Over the past several years, the Department of Defense has made Northeast Florida and San Diego the home ports for this new fleet of ships. Each will have a specific mission.

"So the first four would be surface warfare. Ships like the USS Billings will be mine countermeasure,  but that means ... we will take the sailor out of the minefield, essentially," Lt. j.g. Jimmy Griffin said. "So the ship is not going to go into the minefield. We will have unmanned boats, unmanned helicopters and unmanned submarines."

This first warship named for Billings, Montana, will be in testing and training for the next eight months.
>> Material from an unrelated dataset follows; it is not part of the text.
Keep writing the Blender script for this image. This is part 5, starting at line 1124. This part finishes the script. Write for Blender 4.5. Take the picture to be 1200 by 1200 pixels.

No date is set for its first deployment.

Recent history of Naval Station Mayport

The Mayport-based aircraft carrier John F. Kennedy was decommissioned in 2007. It was one of the Navy’s last non-nuclear carriers. For years after that, the defense department kept saying the long-range plan was to base another carrier at Mayport.

But for Maypor to be a nuclear-powered carrier, many upgrades would have been needed, including a storage unit for spent fuel rods. The plan was to move a carrier from Norfolk, but the Virginia Congressional delegation howled in protest, vowing to fight any transfer.

In the 2010 Quadrennial Defense Review, the defense department pointed to 2014 as the year a nuclear carrier would be based at Mayport but budget constraints kept pushing that date back.

In 2018, Flordia's U.S. Sens. Bill Nelson and Marco Rubio asked the Trump administration for funds to make those upgrades, and again Virginia lawmakers resisted.

While there's still no carrier at Mayport and none of the needed upgrades were completed, DoD has made Mayport a major home port for these Littoral Combat Ships. The Navy expects 14 of these small ships to be based at Mayport.

The guided-missile frigate squadron that used to be a Mayport has been decommissioned. There are still four guided-missile cruisers at Mayport, along with Destroyer Squadron 14, comprised of six destroyers and three patrol ships. 

A few years ago, the Navy also moved the Iwo Amphibious Ready Group to Mayport. That group is comprised of the USS Iwo Jima, the USS New York, which has a transport deck that looks a little like a small carrier, and the USS Ft. McHenry. That group has about 4,500 sailors.